Tuesday, April 26, 2005

Outrageous Breakfast Show

I recently attended the Body Modification Conference Mark II held at Macquarie University. On the second day of the conference, "The Today Show" did a piece on the conference. Karl Stefanovic, Tracy Grimshaw and co spent the next ten minutes laughing and spluttering about the "wacky" conference and its "freaky" subject matter. From memory there were a number of dismissive statements about the so called incomprehensible abstract titles, questions about the relevance to students today along the lines of "what are we teaching our children at University?", and outrage expressed that we could be wasting tax payers money on funding such an event.
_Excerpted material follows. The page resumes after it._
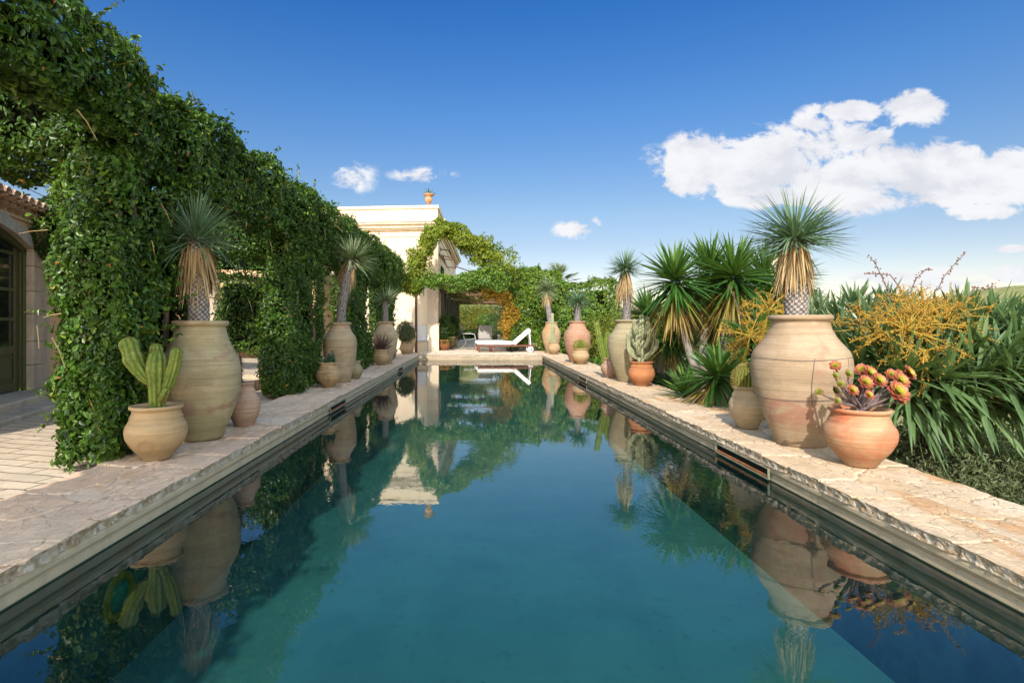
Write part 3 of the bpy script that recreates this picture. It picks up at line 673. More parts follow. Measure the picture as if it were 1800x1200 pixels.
Pp = [
 ('aeo', 2.735, 4.06, .413, .231, .24, .195, .10, 'redpatch', 'round pot flushed red holding the branching aeonium, nearest pot on the right'),
 ('bar1', 2.645, 5.55, .41, .172, .22, .14, .09, 'sand', 'sandy pot with a spiny barrel cactus tucked left of the wired jar'),
 ('euph', 2.73, 9.42, .405, .217, .21, .19, .11, 'orange', 'bright orange terracotta pot with a candelabra cactus'),
 ('prick', 2.56, 10.85, .38, .19, .20, .15, .10, 'rose', 'rosy pot peeking out behind the greenish jar with tall cactus arms'),
 ('bar2', 2.67, 14.6, .41, .225, .22, .19, .10, 'yellow', 'pale pot with a domed cactus before the pinkish jar'),
 ('col', 2.675, 19.6, .42, .215, .22, .18, .11, 'yellow', 'small buff pot with a slim column cactus at the far right corner'),
 ('cac', -2.40, 4.27, .404, .2135, .21, .182, .095, 'sand2', 'round ochre pot with a thick green cactus, nearest pot on the left'),
 ('thin', -2.31, 5.66, .44, .155, .21, .10, .09, 'rose', 'rosy narrow-necked pot with a thin dark stem behind the nearest left jar'),
 ('succ', -2.405, 9.25, .403, .21, .19, .17, .09, 'sand2', 'squat ochre pot with low blue-green succulent before the second left jar'),
 ('bare', -2.28, 10.62, .34, .16, .17, .12, .09, 'olive', 'small olive-brown pot just behind the foot of the second left jar'),
 ('dyck', -2.387, 14.25, .40, .205, .19, .17, .10, 'sand2', 'ochre pot with plum-coloured spiky leaves before the third left jar'),
 ('shrub', -2.45, 19.75, .43, .22, .23, .19, .13, 'yellow', 'buff pot holding a round grey-green shrub before the farthest left jar')]
for i, (k, x, y, H, Rm, zm, Rr, Rb, m, lab) in enumerate(Pp):
    JP[k] = (x, y, H, Rm)
    make_jar('clay_pot', lab, 'pot', x, y, H, Rm, zm, Rr, Rb, clay[m], PG, neck=.075, lip=.03, ridges=((H - .085, .006),), seed=i * 7 + 40)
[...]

The presenters laughed nervously throughout. Pardoxically many of the questions raised in their guffawing outrage required a genuine and legitimate response. Why isn't there help available for people who go through life believing that they would be more themselves if they had one leg instead of two? Why is it that we live in a culture where even to mention the words "my smell" evokes horror and terror by its utterance alone? Their discomfort revealed a real anxiety, I believe, about their own inability to address any of these issues with the seriousness and consideration they deserve. On a deeper level, it revealed a cultural anxiety about the issues of body modification. So why is it not acceptable to have a forum for seriously discussing this topic?

Not only were the titles of the papers mentioned mis-quoted, the purpose of the conference was completely mis-understood and its content mis-represented. No member of the coordinating committee of the conference was consulted to comment or provide any information nor did any of the presenters attend the conference to find out what it was about.
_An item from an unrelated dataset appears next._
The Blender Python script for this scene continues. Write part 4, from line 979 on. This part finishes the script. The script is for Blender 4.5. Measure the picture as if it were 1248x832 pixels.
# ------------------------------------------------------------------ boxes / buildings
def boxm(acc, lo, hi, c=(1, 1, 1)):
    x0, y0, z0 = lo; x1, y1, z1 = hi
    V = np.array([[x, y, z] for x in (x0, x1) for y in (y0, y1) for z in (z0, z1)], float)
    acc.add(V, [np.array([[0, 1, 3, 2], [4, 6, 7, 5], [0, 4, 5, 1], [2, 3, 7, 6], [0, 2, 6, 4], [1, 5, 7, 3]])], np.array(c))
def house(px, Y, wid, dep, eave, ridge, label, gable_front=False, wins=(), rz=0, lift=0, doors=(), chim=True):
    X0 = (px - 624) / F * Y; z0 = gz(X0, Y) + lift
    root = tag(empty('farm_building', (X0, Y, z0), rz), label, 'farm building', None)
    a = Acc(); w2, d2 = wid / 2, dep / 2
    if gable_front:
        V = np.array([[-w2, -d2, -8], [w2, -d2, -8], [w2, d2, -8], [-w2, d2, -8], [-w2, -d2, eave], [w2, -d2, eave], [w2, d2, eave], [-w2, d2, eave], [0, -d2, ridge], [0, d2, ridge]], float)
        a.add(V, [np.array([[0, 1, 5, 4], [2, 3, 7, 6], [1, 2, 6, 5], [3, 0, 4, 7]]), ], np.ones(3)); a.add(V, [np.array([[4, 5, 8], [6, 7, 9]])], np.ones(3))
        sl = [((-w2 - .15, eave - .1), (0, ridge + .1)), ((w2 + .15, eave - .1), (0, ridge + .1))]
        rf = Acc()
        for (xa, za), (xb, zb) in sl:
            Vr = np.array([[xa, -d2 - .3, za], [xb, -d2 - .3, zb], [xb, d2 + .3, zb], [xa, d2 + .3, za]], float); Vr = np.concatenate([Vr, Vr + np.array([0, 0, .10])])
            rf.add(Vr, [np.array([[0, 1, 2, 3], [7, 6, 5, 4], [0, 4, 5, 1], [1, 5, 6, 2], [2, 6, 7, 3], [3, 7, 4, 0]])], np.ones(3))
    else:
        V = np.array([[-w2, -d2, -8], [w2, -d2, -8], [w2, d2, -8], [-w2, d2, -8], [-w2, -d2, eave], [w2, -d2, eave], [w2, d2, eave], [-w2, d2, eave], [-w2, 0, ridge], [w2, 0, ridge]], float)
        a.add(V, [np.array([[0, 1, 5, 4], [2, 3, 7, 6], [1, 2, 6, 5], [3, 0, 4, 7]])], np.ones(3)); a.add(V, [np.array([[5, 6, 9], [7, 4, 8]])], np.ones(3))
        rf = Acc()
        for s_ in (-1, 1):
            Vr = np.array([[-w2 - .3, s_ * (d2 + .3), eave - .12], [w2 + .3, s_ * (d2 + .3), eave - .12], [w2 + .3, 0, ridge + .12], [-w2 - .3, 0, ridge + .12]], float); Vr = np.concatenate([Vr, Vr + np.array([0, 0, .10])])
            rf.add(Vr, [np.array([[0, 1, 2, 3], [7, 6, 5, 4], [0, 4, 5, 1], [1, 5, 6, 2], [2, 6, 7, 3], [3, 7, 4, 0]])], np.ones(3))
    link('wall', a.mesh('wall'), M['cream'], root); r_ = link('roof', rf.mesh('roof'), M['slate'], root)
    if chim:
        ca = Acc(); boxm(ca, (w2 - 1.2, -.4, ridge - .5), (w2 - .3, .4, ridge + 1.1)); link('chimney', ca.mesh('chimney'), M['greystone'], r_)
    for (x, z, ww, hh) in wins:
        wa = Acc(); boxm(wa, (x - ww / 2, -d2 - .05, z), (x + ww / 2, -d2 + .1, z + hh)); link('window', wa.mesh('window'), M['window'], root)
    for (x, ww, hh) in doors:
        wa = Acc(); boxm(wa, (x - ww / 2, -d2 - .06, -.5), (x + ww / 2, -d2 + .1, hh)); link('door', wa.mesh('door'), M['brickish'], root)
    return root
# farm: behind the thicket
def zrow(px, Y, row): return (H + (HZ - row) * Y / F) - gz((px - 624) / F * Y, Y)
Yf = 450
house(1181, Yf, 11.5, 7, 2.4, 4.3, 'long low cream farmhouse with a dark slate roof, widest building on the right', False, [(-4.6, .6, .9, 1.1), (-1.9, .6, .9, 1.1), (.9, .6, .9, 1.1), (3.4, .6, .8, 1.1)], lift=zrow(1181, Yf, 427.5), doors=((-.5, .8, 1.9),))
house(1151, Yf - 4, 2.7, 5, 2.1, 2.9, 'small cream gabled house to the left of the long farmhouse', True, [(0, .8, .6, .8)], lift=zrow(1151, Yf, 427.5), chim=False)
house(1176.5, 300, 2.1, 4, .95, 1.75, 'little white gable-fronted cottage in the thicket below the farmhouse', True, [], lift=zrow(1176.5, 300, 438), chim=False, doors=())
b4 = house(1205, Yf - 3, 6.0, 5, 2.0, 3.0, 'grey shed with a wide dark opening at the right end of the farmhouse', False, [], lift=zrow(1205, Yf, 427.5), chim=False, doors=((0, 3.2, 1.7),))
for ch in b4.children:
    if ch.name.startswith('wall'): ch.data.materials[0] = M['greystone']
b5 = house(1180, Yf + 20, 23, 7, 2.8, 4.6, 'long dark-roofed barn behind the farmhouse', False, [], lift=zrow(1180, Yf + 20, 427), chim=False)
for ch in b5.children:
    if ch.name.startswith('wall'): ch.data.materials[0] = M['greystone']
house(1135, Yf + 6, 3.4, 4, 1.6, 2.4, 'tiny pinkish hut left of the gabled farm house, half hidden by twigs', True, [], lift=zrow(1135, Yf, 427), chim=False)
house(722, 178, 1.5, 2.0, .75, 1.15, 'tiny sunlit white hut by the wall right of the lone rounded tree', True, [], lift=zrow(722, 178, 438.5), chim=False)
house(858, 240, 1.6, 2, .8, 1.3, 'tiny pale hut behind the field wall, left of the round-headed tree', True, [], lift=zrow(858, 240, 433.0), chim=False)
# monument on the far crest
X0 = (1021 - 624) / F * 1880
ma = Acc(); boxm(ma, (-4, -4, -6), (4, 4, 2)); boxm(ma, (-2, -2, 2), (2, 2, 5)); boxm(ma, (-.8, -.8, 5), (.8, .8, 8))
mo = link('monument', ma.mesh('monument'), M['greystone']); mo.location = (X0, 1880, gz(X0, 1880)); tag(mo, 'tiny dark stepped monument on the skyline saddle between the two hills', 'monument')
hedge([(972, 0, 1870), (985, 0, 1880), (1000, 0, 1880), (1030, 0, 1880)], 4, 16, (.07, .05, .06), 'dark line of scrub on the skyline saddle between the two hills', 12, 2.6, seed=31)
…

In short, it was an exercise in ignorance and anti-intellectualism of the highest "Breakfast Show" order. As viewers, we were presented with the view that we should not take the topic of body modification seriously because we do not WANT to take this seriously. And we should attack anybody who does, because WE have decided that it is not knowledge worth knowing.

Later that day the participants of the conference gathered in one of the lecture theatres to discuss the piece as well as the editorial in the Sydney Morning Herald and The Australian. I was there during the discussions and at the conference throughout.

What was discussed was the possibility of a response and it led to some really interesting debates about the status of education in Australia, the politics of education and the role of Humanities, the motives and tactics for an effective response were raised and discussed. Many believed that any response was a waste of time. But a strong contingent believed that it is not just necessary but crucial to engage with popular culture and take it seriously, particularly when it takes such an active stance of ignorance and an intention "not to know".

I want to say that the conference was one of the most enlightening and insightful intellectual experiences I have had. The breadth of perspectives and the level of discussion and quality of research was far greater than I had expected. We live in a culture, as Meredith Jones clearly and elegantly described in her presention, where "becoming is more desirable than being". We are presented with demonstrations of self-improvement from many quarters, and this "makeover" culture describes a broad set of current cultural concerns and desires. There are not many appropriate forums for discussing the immense effects and changes that go with these sweeping cultural changes. The conference was one of these. It was an appropriate and relevant forum for bringing together people from all over the world to present and stimulate discussion that will help us to understand and perceive this phenomema from a range of different perspectives and to engage in its complexity. The presenters and program makers of breakfast shows have a choice. They too, could offer a forum for discussing these issues and if it is expressed in a style that is relevant for its genre, then that's OK too. But there is no reason whatsoever to undermine other peoples efforts to understand because of their own ignorance and lack of desire to know or to simply to ask. No excuse at all.

1 comment:

MJ said...

Hi there "Ms M". Well I just found your blog while searching for my own... in fact I've tried to start one for a while but keep forgetting how to do it all. But will persist. Thanks for the nice comments about my paper at BodyMod!
Is it totally daggy to use your own name?